Many of these bills expand censorship of books with thematic content focused on gender and sexuality as well as seek to prohibit teaching about race, racism and American history, a neoliberalist project of education. Under this neoliberalist project, in this paper, I seek to explore how this body of knowledge and their value are produced and thus policed and assigned value. This application leads to the debility and vulnerability of this body of knowledge as well as creating a space of vulnerability as any knowledge that fits into these categories are constantly surveilled and policed. Through this process this body of knowledge is regulated and constructed. I argue that neoliberalism informs the surveillance and policing of this body of knowledge, through a politics of fear and Foucault’s concept of the panopticon. To combat this, I invoke Gloria Anzaldúa’s philosophical concepts of the Nepantla, specifically the Nepantleras, El Mundo Zurdo and Atravesados to argue that PK-12 teachers must strive to be Nepantleras, “those who facilitate passages between worlds” to work with those students who are atravesados, those who exist in the borderlands, those who are troublemakers, or “the squint-eyed, the perverse, the queer, the troublesome, the mongrel, the mulatto, the half-breed and the half-dead” (1999, p. 25). Further, I argue that PK-12 professionals must work to realize El Mundo Zurdo for PK-12 youth so that they are “welcomed, appreciated, and cherished” (Alessandri, 2015, p.2) and taught a culturally sustaining pedagogy that is representative of their lived experience as atravesados. Not just within borderlands, but to create El Mundo Zurdo within this reality for the atravesados. As envisioned by Anzaldúa, El Mundo Zurdo as “a network (…) where we could help each other” and as Anzaldúa states in “La Prieta” “I believe that by changing ourselves we change the world, that travelling El Mundo Zurdo path is the path of a two-way movement—a going deep into the self and a reconstruction of society” (1981, p. X).
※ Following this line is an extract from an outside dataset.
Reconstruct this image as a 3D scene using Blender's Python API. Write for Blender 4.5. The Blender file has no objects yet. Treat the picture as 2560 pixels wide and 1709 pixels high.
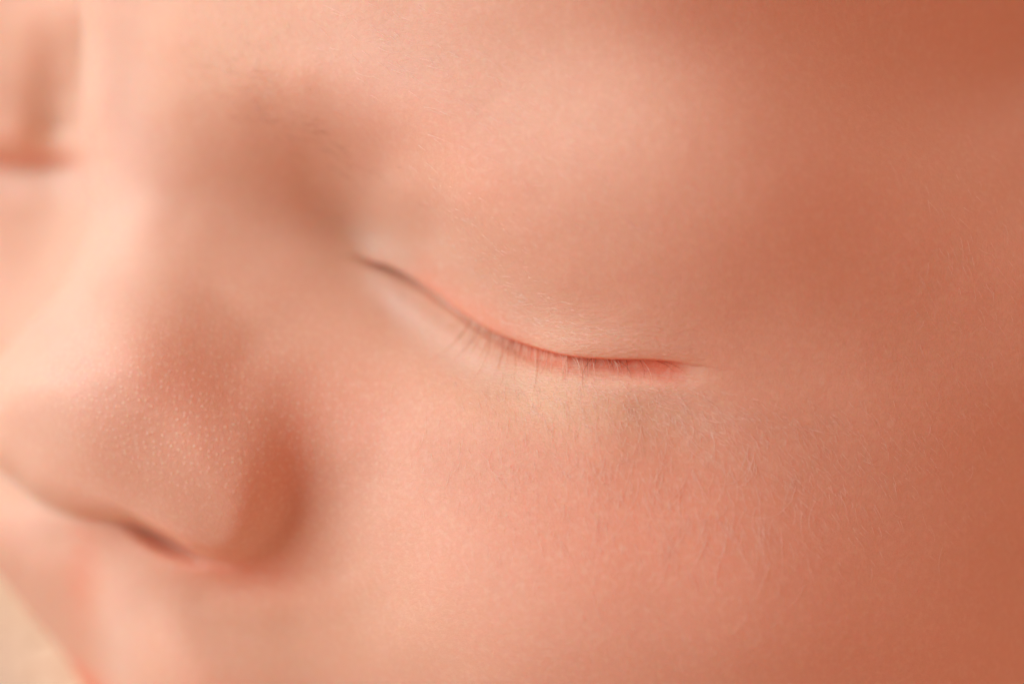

This exploration of PK-12 professionals as Nepantleras will specifically explore how Governor Ron DeSantis of Florida has positioned himself as the avatar of white grievance politics to resist any culturally responsive/relevant/sustaining pedagogy taught in PK-12 schools with a specific counternarrative focus on the experience of teaching Amanda Gorman’s poem “The Hill We Climb” in my seventh/eight grade classroom.